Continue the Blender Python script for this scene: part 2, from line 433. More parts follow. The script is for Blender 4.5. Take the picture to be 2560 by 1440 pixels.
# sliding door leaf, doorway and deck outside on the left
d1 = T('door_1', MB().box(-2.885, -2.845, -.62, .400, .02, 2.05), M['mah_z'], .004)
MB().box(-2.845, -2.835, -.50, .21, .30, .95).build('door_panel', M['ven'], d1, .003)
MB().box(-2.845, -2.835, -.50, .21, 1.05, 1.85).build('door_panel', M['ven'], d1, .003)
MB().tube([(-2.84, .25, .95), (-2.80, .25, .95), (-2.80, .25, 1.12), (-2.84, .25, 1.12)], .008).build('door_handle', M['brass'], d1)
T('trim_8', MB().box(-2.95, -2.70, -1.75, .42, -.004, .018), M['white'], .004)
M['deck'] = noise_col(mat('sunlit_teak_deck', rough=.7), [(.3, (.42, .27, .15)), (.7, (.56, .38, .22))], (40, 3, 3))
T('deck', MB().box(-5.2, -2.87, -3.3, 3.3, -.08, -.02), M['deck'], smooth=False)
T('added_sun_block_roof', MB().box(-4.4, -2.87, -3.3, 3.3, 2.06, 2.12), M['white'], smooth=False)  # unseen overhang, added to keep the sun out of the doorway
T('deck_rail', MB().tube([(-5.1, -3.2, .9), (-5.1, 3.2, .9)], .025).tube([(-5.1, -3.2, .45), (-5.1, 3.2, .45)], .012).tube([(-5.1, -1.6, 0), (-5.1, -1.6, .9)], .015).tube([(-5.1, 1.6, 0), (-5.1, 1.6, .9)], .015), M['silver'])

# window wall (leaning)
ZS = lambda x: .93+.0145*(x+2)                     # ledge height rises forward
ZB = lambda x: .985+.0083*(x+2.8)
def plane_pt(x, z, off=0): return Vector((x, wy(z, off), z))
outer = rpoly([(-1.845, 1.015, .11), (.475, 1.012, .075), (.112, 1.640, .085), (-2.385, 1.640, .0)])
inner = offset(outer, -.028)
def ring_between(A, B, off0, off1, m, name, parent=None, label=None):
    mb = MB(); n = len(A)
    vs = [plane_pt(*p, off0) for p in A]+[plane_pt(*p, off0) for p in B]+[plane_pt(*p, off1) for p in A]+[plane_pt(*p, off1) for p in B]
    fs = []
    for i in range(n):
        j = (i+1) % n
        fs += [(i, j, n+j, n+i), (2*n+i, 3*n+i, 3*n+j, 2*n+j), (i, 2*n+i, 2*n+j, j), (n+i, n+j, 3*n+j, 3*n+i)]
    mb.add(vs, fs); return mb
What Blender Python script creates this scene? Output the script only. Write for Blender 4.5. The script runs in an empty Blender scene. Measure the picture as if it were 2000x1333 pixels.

-*-

▸ **Stated problem**: Transcribe the whole listing with nothing added or left out.

▸ **Exercise answer**:
Continue the Blender Python script for this scene: part 2, from line 433. More parts follow. The script is for Blender 4.5. Take the picture to be 2560 by 1440 pixels.
# sliding door leaf, doorway and deck outside on the left
d1 = T('door_1', MB().box(-2.885, -2.845, -.62, .400, .02, 2.05), M['mah_z'], .004)
MB().box(-2.845, -2.835, -.50, .21, .30, .95).build('door_panel', M['ven'], d1, .003)
MB().box(-2.845, -2.835, -.50, .21, 1.05, 1.85).build('door_panel', M['ven'], d1, .003)
MB().tube([(-2.84, .25, .95), (-2.80, .25, .95), (-2.80, .25, 1.12), (-2.84, .25, 1.12)], .008).build('door_handle', M['brass'], d1)
T('trim_8', MB().box(-2.95, -2.70, -1.75, .42, -.004, .018), M['white'], .004)
M['deck'] = noise_col(mat('sunlit_teak_deck', rough=.7), [(.3, (.42, .27, .15)), (.7, (.56, .38, .22))], (40, 3, 3))
T('deck', MB().box(-5.2, -2.87, -3.3, 3.3, -.08, -.02), M['deck'], smooth=False)
T('added_sun_block_roof', MB().box(-4.4, -2.87, -3.3, 3.3, 2.06, 2.12), M['white'], smooth=False)  # unseen overhang, added to keep the sun out of the doorway
T('deck_rail', MB().tube([(-5.1, -3.2, .9), (-5.1, 3.2, .9)], .025).tube([(-5.1, -3.2, .45), (-5.1, 3.2, .45)], .012).tube([(-5.1, -1.6, 0), (-5.1, -1.6, .9)], .015).tube([(-5.1, 1.6, 0), (-5.1, 1.6, .9)], .015), M['silver'])

# window wall (leaning)
ZS = lambda x: .93+.0145*(x+2)                     # ledge height rises forward
ZB = lambda x: .985+.0083*(x+2.8)
def plane_pt(x, z, off=0): return Vector((x, wy(z, off), z))
outer = rpoly([(-1.845, 1.015, .11), (.475, 1.012, .075), (.112, 1.640, .085), (-2.385, 1.640, .0)])
inner = offset(outer, -.028)
def ring_between(A, B, off0, off1, m, name, parent=None, label=None):
    mb = MB(); n = len(A)
    vs = [plane_pt(*p, off0) for p in A]+[plane_pt(*p, off0) for p in B]+[plane_pt(*p, off1) for p in A]+[plane_pt(*p, off1) for p in B]
    fs = []
    for i in range(n):
        j = (i+1) % n
        fs += [(i, j, n+j, n+i), (2*n+i, 3*n+i, 3*n+j, 2*n+j), (i, 2*n+i, 2*n+j, j), (n+i, n+j, 3*n+j, 3*n+i)]
    mb.add(vs, fs); return mb
What Blender Python script creates this scene? Output the script only. Write for Blender 4.5. The script runs in an empty Blender scene. Measure the picture as if it were 2000x1333 pixels.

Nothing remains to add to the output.